I don't know how I missed this- Ok I do, I got caught up with the stars and flash of a  press pass+George Clinton- but this latin groove is the most authentic stuff I've heard all evening. By authentic, I don't mean pure to form, exact adherence to recipe, an unflinching fossilization of the 'proper' tradition- quite the opposite. These cats are free, having the kind of fun that only middleman can. They aren't famous, there is only a small but dedicated crowd present- notably the man with the cowboy hat is still shaking his stuff religiously- and it's all about late night freeform booty-scootin'.

It's the looks on their faces whilst and whenst* they play- there are gleeful wagging tongues, eyes wide open and showing the whites of their eyes, on par with seeing chicken eggs, a local feel, an acknowledgement from the musicians and the crowd that this is the best music happening anywhere in the world at just this moment. The clave player moves his cowbell to different levels, just for effect, and the crowd eats it up.
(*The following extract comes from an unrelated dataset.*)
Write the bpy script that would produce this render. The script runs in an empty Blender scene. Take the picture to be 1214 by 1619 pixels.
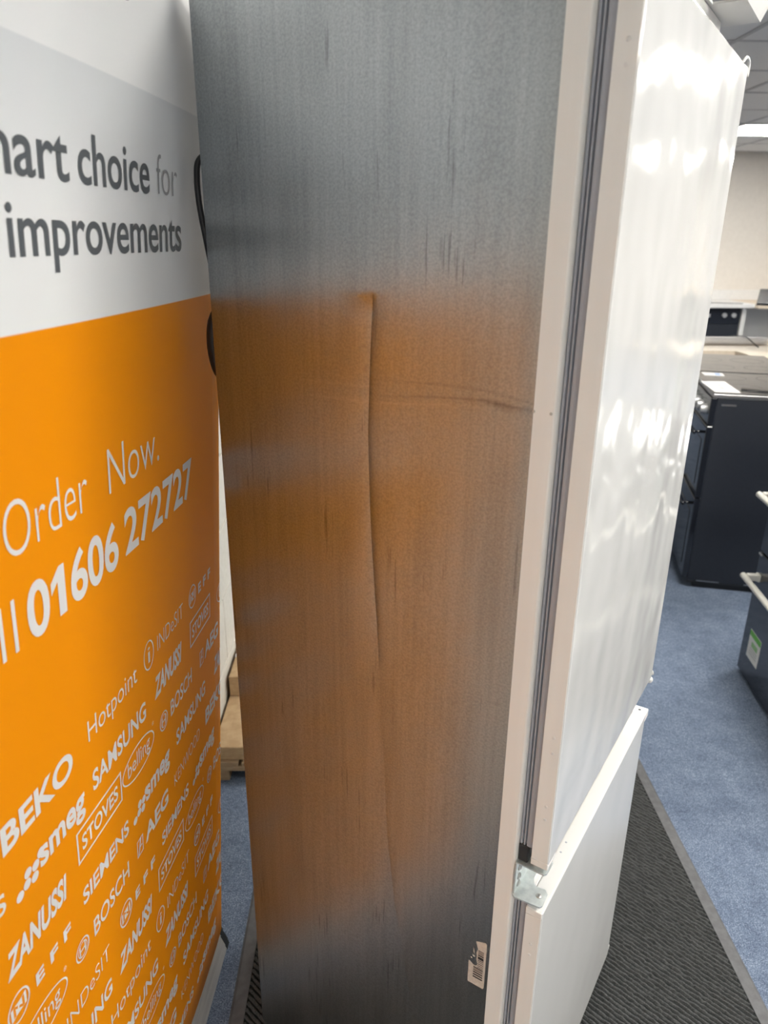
import bpy, bmesh, math, random
from mathutils import Vector, Matrix
random.seed(7)
SC = bpy.context.scene
COL = SC.collection
# ------------------------------------------------------------------ camera, light, exposure
CAMZ = 1.5446
cd = bpy.data.cameras.new('camera'); cam = bpy.data.objects.new('camera', cd); COL.objects.link(cam)
FPX = 1151.57
cd.sensor_fit = 'VERTICAL'; cd.sensor_height = 36.0; cd.lens = 36.0 * FPX / 1619.0
cd.clip_start = 0.02
cd.dof.use_dof = True; cd.dof.focus_distance = 1.15; cd.dof.aperture_fstop = 5.6
_yaw, _pit, _rol = 0.01616, 0.3575, 0.00828
_F = Vector((math.sin(_yaw)*math.cos(_pit), math.cos(_yaw)*math.cos(_pit), -math.sin(_pit)))
_R = _F.cross(Vector((0, 0, 1))).normalized(); _U = _R.cross(_F)
_R2 = _R*math.cos(_rol) + _U*math.sin(_rol); _U2 = -_R*math.sin(_rol) + _U*math.cos(_rol)
cam.matrix_world = Matrix(((_R2.x, _U2.x, -_F.x, 0), (_R2.y, _U2.y, -_F.y, 0), (_R2.z, _U2.z, -_F.z, CAMZ), (0, 0, 0, 1)))
SC.camera = cam
wd = bpy.data.worlds.new('world'); SC.world = wd; wd.use_nodes = True
wd.node_tree.nodes['Background'].inputs[0].default_value = (0.9, 0.95, 1, 1)
wd.node_tree.nodes['Background'].inputs[1].default_value = 0.0
SC.view_settings.view_transform = 'Standard'; SC.view_settings.look = 'None'
SC.view_settings.gamma = 1; SC.view_settings.use_curve_mapping = False
SC.view_settings.exposure = 0.60
PANEL_STRENGTH = 30.0
PANELS = [(1.33, .5), (1.33, 2.3), (.13, -2.5), (1.33, -2.5), (3.13, .5), (3.13, 3.5), (3.13, 6.5), (6.13, .5), (6.13, 3.5), (6.13, 6.5)]  # second to fourth panels are unseen, added to brighten carpet, fridge frame and banner

# ------------------------------------------------------------------ materials
def nt(m): return m.node_tree.nodes, m.node_tree.links
def mat(name, col, rough=.5, metal=0., coat=0., spec=.5, trans=0., emit=None, es=0., alpha=1.):
    m = bpy.data.materials.new(name); m.use_nodes = True
    b = m.node_tree.nodes['Principled BSDF']
    b.inputs['Base Color'].default_value = (*col, 1); b.inputs['Roughness'].default_value = rough
    b.inputs['Metallic'].default_value = metal; b.inputs['Coat Weight'].default_value = coat
    b.inputs['Specular IOR Level'].default_value = spec; b.inputs['Transmission Weight'].default_value = trans
    b.inputs['Alpha'].default_value = alpha
    if emit: b.inputs['Emission Color'].default_value = (*emit, 1); b.inputs['Emission Strength'].default_value = es
    return m
def noise(m, scale=50., detail=3., sc=(1, 1, 1), rough=.5, coord='Object'):
    N, L = nt(m)
    tc = N.new('ShaderNodeTexCoord'); mp = N.new('ShaderNodeMapping'); mp.inputs['Scale'].default_value = sc
    n = N.new('ShaderNodeTexNoise'); n.inputs['Scale'].default_value = scale; n.inputs['Detail'].default_value = detail
    n.inputs['Roughness'].default_value = rough
    L.new(tc.outputs[coord], mp.inputs[0]); L.new(mp.outputs[0], n.inputs['Vector'])
    return n
def ramp(m, src, stops):
    N, L = nt(m); r = N.new('ShaderNodeValToRGB'); e = r.color_ramp.elements
    e[0].position, e[0].color = stops[0][0], (*stops[0][1], 1); e[1].position, e[1].color = stops[-1][0], (*stops[-1][1], 1)
    for p, c in stops[1:-1]:
        k = e.new(p); k.color = (*c, 1)
    L.new(src, r.inputs[0]); return r
def bump(m, src, strength=.1, dist=.001, prev=None):
    N, L = nt(m); b = N.new('ShaderNodeBump'); b.inputs['Strength'].default_value = strength; b.inputs['Distance'].default_value = dist
    L.new(src, b.inputs['Height'])
    if prev: L.new(prev.outputs[0], b.inputs['Normal'])
    return b
def setin(m, sock, out):
    m.node_tree.links.new(out, m.node_tree.nodes['Principled BSDF'].inputs[sock])
def noisy(name, c1, c2, scale, rough=.6, bs=.2, bd=.001, sc=(1, 1, 1), metal=0., detail=4., coat=0.):
    m = mat(name, c1, rough, metal, coat)
    n = noise(m, scale, detail, sc); r = ramp(m, n.outputs[0], [(.35, c1), (.65, c2)])
    setin(m, 'Base Color', r.outputs[0])
    if bs: setin(m, 'Normal', bump(m, n.outputs[0], bs, bd).outputs[0])
    return m

M_white = noisy('white_plastic', (.72, .71, .69), (.74, .73, .71), 30, .38, 0)
M_frame = noisy('frame_white', (.80, .775, .735), (.83, .81, .775), 40, .45, .02, .0005, (1, 1, .05))
M_gasket = mat('gasket_grey', (.36, .38, .43), .5)
M_dark = mat('dark_plastic', (.02, .022, .025), .45)
M_black_rub = mat('black_cable', (.012, .013, .016), .5)
M_zinc = noisy('zinc_plate', (.82, .87, .86), (.66, .71, .71), 90, .34, .15, .0006, metal=.7)
M_screw = mat('screw_steel', (.5, .5, .48), .35, 1.)
M_silver = noisy('brushed_silver', (.74, .72, .69), (.64, .62, .60), 200, .42, .03, .0003, (1, .02, 1), metal=.55)
M_sticker = noisy('sticker_paper', (.62, .56, .49), (.55, .49, .43), 220, .7, .05)
M_ink = mat('ink_black', (.03, .028, .028), .6)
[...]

The keys player bumps up and down on his stool, acting like he is trying to escape from a powerful magnet encased in his butt. It is clearly the after-party to be at, and I'm thankful that I have found my way back to my assignment, finally relaxing after many pleasant distractions. If you are here at the festival, or just watching via web cam, look for this spot. I'll help you out- after I press the 'publish' button on this post, look around- I'll be the one waving, saying, "Come in, come here- this is the Place to Be."

* Come on. Cut me a break. Everyone needs a hobby.